9 de abr. de 2010

Samanta

Já faz um ano que ela se foi, mas a tristeza se recusa a desvanecer em meu coração. Como pode? Cultivar um afeto tão intenso por um simples animal de estimação? O leitor poderá interromper a leitura por aqui, julgando ridícula a proposta desse texto. Entendo perfeitamente, mas escrevo para tentar explicar - e também compreender - o emaranhado dos meus sentimentos.
Samanta era uma gata da raça siamesa, que chegou em casa, ainda filhote, no carnaval de 1994. Eu era uma criança de 6 anos e não gostava muito de gatos. Achava-os metidos e perigosos. Realmente, os gatos são dotados de personalidade. Se ele não gosta do seu colo, e você insitir para que ele fique, o bichano vai te arranhar! Portanto, a chegada do novo membro não me entusiasmou.

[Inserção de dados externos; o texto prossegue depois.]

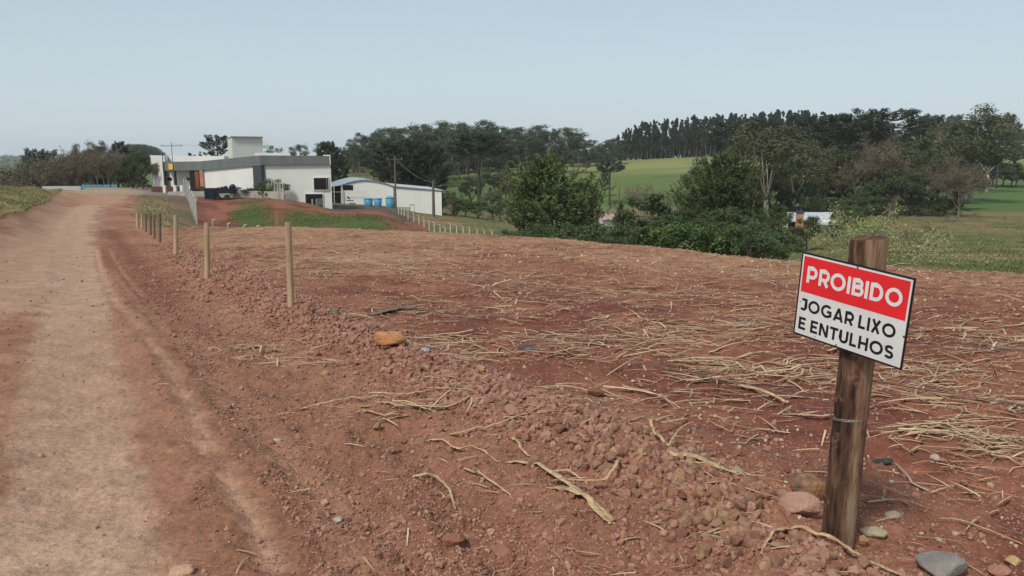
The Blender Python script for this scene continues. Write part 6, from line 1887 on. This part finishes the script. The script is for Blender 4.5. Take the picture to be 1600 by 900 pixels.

Ela pertencia à minha irmã e isso já estava de bom tamanho.
Os anos passaram. Mudamos de casa umas 5 vezes. Concluí o ensino fundamental e o médio. Passei por uma dieta e emagreci 15 quilos. Aos 16, comecei a trabalhar. Enfim, era uma vida comum e Samanta participava dela. Estava presente em todos os momentos familiares. Às vezes aninhada no colo de alguém enquanto assistíamos tv, brincando com um fio solto da toalha da mesa da cozinha enquanto jantávamos, pedindo manhosamente por um pequeno pedaço de carne (parecia que ela cuidava da própria saúde, sempre sem exageros) e até mesmo brincando de pega-pega comigo, derrubando tudo dentro de casa. Ah! Quanta saudade desse tempo! (Se hoje eu ficar correndo pela casa, posso ser internado em um sanatório!) Samanta me conquistou aos poucos. Eu começava a criar gosto por gatos e, consequentemente, novos membros começaram a chegar. Nenhum deles era igual à Samanta. Miados diferentes, manias diferentes. Samanta era especial e já ocupava um lugar no meu coração.
Muitas vezes, quando eu chegava da escola, ela estava dormindo em algum canto. Eu a pegava no colo, apertando-a sobre meu peito de modo que suas patas dianteiras ficassem apoiadas em meu ombro. Desse modo, eu andava pela casa falando com ela e ouvia o seu ronronar como se estivesse interessada em tudo o que eu dizia. Momentos como esse contribuíam para que eu me apegasse cada vez mais a ela.
Certa vez, minha irmã estava simulando uma briga comigo (por brincadeira) e Samanta estava perto observando atentamente. Eu e minha irmã percebemos que ela não estava à vontade com a situação. Diante disso, pedi que minha irmã levantasse a mão pra mim e me batesse continuamente de leve. No mesmo instante, a gata se levantou e foi em direção à minha irmã como se fosse atacá-la à botes. Samanta assim o fez, porém não mordia minha irmã com força, apenas colocava suas patas sem armar suas garras e roçava as presas sobre a perna da falsa agressora. Estava mais do que claro que tudo o que Samanta queria era que parássemos com a briga. Surpreendidos, chamamos nossa mãe e simulamos outra briga. a gata tentou impedir outra vez! De certa forma, Samanta correspondia ao amor que lhe era dado.
Confesso que sou deveras sentimental, portanto não é preciso muito para que minha seriedade e firmeza caiam por terra. E quando isso acontece, fico envolto por nuvens carregadas que não hesitam em derramar suas águas, mesmo que seja para regar um solo infértil. Costumeiramente, meu quarto era o lugar ideal para me ausentar de tudo, ficar à sós com Deus, e esperar Dele o consolo. Lembro, como se fosse hoje, de um dia desses, no qual estava sozinho em casa sentado à beira da cama, sem reação. Samanta entrou no quarto e se aproxmou, seus olhos azuis me fitavam serenamente. Eu não disse uma palavra. Mas ela não foi embora, pulou em cima da cama e sentou-se bem ao meu lado, sem tirar os olhos da minha face. Olhos cujas íris se resumiam a dois riscos pretos devido à intensidade da luz que entrava pela janela. Ela não estava lá porque o pote de ração estava vazio, ou porque sua caixa higiênica estava suja. Ela estava ali simplesmente para me dizer, com seus olhos, que estava tudo bem. Parece loucura, mas Samanta parecia me entender e sua companhia me trazia conforto e a certeza de que Deus estava cuidando de mim.
São muitas as memórias, mas paro por aqui. Espero que tenha explicado ao leitor o por quê de tanta falta que uma simples gatinha me faz. Mas, sinto em dizer que ainda não compreendo o emaranhado dos sentimentos que citei anteriormente. Samanta viveu 15 anos ao meu lado, mas estará presente pra sempre em minha memória!